Le jour à peine levé, les remparts égaient couverts de défenseurs, la plaine resplendissait de l’éclat des armes et des guerriers. Les gros bataillons légionnaires, les pelotons épars des alliés, font voler au haut des murs les flèches et les pierres, attaquent de prés les endroits négligés par l’ennemi ou dégradés par le temps. Les Othoniens, mieux placés pour balancer leurs javelines et assurer leurs coups, accablent d’en haut les cohortes des Germains qui, nus à la manière de leur pays, s’avançaient témérairement avec des chants sauvages et en agitant leurs boucliers au-dessus de leurs têtes.

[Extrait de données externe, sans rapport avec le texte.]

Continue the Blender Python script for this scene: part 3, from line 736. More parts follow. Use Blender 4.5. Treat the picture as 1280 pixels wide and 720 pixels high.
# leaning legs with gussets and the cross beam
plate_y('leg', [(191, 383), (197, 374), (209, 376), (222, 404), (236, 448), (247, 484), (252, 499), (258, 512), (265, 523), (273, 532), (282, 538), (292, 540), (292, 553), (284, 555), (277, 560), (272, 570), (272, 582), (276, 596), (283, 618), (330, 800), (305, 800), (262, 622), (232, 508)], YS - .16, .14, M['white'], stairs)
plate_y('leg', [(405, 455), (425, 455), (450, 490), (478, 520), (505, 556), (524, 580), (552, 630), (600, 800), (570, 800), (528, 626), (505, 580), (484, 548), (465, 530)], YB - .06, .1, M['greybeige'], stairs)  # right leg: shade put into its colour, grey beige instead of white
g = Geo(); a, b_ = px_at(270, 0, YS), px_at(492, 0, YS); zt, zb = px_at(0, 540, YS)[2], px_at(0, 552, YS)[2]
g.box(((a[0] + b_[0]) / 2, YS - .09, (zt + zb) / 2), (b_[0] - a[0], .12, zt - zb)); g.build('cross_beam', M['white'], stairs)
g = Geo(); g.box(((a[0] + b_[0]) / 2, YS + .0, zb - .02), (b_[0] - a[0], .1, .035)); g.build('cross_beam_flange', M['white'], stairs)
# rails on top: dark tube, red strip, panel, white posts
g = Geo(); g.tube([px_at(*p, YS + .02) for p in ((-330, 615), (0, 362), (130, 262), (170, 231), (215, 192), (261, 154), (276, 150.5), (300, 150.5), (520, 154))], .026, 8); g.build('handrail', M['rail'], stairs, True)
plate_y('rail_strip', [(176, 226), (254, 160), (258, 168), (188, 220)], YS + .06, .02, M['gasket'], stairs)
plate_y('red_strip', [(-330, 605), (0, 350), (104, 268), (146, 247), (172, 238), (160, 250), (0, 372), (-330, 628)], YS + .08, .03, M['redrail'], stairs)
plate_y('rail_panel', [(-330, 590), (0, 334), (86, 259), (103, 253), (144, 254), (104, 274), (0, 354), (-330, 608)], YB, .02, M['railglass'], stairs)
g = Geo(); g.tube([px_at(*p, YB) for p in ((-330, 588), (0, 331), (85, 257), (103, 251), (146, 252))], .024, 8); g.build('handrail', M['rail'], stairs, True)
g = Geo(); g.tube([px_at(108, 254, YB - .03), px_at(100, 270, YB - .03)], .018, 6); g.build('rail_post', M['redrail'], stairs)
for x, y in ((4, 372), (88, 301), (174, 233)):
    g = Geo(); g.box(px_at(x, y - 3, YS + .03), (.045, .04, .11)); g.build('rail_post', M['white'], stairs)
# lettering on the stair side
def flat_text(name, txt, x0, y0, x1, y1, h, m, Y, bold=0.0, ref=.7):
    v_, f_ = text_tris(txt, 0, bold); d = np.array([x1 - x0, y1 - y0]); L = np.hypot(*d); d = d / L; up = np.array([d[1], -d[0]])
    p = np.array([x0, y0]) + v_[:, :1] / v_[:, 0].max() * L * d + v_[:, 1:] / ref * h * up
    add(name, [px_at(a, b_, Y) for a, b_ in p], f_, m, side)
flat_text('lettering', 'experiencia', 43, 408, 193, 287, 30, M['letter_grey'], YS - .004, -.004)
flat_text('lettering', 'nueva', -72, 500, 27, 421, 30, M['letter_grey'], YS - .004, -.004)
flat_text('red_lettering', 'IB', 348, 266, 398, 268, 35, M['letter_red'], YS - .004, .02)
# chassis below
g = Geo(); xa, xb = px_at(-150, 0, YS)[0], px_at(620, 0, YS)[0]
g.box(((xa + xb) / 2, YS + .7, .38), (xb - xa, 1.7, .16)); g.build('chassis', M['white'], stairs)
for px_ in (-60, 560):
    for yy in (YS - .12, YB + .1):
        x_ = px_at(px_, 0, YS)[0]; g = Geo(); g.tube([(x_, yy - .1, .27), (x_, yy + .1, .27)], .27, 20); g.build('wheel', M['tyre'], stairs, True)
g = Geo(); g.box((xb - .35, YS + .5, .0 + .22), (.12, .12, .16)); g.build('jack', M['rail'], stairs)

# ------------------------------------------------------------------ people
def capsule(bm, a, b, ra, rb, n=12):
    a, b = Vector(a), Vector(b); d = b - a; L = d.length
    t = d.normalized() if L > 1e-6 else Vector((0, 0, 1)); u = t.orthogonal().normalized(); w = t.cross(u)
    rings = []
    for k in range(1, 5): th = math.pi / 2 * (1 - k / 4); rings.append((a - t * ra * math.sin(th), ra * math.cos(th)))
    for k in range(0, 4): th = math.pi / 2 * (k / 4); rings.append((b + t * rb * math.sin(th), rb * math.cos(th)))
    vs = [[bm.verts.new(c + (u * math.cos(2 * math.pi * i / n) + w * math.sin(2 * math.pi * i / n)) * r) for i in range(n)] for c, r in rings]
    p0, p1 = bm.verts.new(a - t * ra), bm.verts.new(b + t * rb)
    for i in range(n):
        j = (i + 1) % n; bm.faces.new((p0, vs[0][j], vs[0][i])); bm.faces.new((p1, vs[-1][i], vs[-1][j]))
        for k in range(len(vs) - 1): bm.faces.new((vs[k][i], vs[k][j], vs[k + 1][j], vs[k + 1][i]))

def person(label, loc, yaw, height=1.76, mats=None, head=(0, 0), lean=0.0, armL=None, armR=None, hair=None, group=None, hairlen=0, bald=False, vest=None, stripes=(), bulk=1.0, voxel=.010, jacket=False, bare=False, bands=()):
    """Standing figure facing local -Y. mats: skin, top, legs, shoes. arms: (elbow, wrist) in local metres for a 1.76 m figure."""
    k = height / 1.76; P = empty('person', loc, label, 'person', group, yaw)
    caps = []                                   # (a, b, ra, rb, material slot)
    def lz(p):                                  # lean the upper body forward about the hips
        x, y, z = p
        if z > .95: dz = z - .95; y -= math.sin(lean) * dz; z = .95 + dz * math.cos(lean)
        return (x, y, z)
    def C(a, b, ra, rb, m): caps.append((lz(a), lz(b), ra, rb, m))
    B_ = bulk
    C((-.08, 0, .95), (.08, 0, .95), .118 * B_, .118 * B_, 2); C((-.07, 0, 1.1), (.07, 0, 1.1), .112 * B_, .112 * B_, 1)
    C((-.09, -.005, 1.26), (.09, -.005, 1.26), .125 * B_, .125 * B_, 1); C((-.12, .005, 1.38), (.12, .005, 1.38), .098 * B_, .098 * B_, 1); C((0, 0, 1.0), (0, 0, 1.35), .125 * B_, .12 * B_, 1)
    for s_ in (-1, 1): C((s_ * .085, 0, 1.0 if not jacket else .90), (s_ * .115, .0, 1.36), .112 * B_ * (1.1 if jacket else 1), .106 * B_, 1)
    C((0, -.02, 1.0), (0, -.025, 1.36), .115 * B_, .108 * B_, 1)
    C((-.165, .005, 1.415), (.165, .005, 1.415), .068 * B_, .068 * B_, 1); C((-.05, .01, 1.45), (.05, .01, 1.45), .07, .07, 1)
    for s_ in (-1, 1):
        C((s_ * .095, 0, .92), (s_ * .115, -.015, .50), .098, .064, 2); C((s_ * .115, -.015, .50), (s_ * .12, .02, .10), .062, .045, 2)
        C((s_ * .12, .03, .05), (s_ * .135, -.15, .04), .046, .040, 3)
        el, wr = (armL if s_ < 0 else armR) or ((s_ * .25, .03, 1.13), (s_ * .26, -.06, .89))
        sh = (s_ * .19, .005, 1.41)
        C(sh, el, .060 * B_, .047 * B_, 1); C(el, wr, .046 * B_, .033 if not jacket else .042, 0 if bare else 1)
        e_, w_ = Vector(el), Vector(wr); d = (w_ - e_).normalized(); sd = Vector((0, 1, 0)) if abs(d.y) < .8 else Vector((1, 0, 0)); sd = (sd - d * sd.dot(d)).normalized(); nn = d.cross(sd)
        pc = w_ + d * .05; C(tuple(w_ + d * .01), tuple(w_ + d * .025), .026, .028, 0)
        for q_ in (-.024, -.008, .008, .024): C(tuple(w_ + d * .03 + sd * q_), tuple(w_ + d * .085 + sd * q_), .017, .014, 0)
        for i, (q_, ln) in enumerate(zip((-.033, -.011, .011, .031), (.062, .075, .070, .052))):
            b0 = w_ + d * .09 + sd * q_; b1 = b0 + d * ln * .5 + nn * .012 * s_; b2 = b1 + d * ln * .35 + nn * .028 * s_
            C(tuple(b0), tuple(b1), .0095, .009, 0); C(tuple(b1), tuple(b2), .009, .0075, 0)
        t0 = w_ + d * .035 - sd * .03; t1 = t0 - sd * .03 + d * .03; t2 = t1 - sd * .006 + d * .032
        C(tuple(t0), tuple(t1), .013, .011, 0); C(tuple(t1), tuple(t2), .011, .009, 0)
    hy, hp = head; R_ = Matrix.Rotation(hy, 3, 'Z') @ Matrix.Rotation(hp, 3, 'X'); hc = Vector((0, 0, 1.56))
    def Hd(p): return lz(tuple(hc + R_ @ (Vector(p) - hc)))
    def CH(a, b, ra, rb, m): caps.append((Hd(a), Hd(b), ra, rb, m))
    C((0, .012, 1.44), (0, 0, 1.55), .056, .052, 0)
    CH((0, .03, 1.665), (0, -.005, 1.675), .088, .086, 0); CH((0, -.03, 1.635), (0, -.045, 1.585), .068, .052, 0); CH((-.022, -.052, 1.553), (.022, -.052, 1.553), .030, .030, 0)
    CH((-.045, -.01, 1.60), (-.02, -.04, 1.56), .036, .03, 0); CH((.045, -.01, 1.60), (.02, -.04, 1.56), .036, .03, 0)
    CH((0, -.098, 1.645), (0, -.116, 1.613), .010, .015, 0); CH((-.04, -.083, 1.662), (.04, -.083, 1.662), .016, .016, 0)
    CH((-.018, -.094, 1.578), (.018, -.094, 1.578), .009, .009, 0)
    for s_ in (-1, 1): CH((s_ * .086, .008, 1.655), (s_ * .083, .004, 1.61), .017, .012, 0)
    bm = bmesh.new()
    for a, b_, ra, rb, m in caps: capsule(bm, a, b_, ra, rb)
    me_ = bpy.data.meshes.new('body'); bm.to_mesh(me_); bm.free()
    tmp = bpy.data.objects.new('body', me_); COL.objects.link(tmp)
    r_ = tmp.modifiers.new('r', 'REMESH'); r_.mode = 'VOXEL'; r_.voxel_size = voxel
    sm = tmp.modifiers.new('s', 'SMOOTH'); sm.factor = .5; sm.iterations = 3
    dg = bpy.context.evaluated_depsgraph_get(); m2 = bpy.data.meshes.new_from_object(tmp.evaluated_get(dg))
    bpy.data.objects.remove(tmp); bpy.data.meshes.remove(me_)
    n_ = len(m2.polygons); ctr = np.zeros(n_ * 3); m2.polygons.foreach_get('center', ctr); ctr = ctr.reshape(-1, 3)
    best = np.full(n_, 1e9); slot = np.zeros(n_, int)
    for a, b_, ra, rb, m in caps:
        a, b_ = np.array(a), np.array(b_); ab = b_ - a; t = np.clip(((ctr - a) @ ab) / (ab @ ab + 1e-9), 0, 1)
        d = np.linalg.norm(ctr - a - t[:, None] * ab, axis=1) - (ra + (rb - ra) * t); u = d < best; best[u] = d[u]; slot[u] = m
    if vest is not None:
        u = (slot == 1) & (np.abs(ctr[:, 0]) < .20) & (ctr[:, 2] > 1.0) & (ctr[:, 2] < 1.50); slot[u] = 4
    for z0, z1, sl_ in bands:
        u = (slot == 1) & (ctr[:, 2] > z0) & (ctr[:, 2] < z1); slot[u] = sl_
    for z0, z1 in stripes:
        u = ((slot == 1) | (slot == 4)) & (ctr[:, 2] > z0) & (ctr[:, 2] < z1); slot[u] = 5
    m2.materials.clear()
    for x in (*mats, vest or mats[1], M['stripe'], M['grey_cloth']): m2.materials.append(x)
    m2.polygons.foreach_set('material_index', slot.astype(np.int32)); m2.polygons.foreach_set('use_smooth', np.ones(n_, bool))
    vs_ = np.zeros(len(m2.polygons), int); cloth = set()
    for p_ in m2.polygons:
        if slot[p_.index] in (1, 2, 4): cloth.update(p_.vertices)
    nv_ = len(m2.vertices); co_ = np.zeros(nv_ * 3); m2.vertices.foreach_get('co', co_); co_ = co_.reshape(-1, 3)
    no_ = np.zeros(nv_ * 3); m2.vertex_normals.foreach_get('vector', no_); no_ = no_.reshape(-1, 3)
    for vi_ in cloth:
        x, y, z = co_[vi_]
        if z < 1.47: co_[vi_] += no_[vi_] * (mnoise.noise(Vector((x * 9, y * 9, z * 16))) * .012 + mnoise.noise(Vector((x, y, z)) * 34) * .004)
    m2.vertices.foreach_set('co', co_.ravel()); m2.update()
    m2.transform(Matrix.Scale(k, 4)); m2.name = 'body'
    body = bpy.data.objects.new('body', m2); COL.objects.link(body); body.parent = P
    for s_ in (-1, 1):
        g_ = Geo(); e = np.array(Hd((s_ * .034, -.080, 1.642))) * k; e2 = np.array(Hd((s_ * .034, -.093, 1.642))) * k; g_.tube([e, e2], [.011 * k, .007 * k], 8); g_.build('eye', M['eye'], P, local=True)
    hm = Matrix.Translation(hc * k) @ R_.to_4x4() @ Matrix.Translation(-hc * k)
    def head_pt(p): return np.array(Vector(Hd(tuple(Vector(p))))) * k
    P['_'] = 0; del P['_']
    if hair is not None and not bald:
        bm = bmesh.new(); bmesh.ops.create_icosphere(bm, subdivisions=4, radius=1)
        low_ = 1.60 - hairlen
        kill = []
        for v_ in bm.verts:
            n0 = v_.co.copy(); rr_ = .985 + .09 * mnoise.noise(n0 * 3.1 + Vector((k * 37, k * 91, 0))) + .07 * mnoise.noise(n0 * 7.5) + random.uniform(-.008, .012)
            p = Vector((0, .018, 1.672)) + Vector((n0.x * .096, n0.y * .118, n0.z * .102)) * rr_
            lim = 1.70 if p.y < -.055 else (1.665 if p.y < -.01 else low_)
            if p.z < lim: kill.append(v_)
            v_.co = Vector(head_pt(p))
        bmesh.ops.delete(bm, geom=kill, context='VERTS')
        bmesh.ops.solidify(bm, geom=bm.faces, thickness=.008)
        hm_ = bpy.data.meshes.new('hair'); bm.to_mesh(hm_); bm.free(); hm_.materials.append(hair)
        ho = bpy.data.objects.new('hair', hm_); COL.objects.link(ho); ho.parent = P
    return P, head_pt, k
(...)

Le légionnaire, à l’abri de ses claies et de ses toits mobiles, sape les murs, élève des terrasses, bat les portes. Les prétoriens les attendaient avec des quartiers de roc, dont les masses pesantes roulèrent sur eux à grand bruit. Une partie des assaillants périrent écrasés. Les autres, percés de traits, épuisés de sang ou déchirés de blessures, dans un désordre qui augmentait leurs pertes et encourageait l’ennemi à redoubler ses coups, firent une retraite fâcheuse pour la renommée de ce parti. Cécina, honteux d’une attaque si mal concertée, ne voulut point languir devant une ville qui se riait de son impuissance. Il repasse le Pô et prend sa route vers Crémone. A son départ, Turullius Cérialis vint se livrer à lui avec un grand nombre de soldats de marine, et Julius Briganticus avec quelques chevaux. Celui-ci, né chez les Bataves, commandait une aile de cavalerie. L’autre était un primipilaire, déjà connu de Cécina pour avoir servi dans le même grade à l’armée du Rhin.

23

Assuré du chemin que prenait l’ennemi, Spurinna mande à Gallus la belle défense de Plaisance, ce qui s’est passé jusqu’alors, et le dernier mouvement de Cécina. Gallus amenait la première légion au secours de la ville, dans la crainte qu’avec si peu de cohortes elle ne pût soutenir un long siège ni résister aux forces de l’armée de Germanie.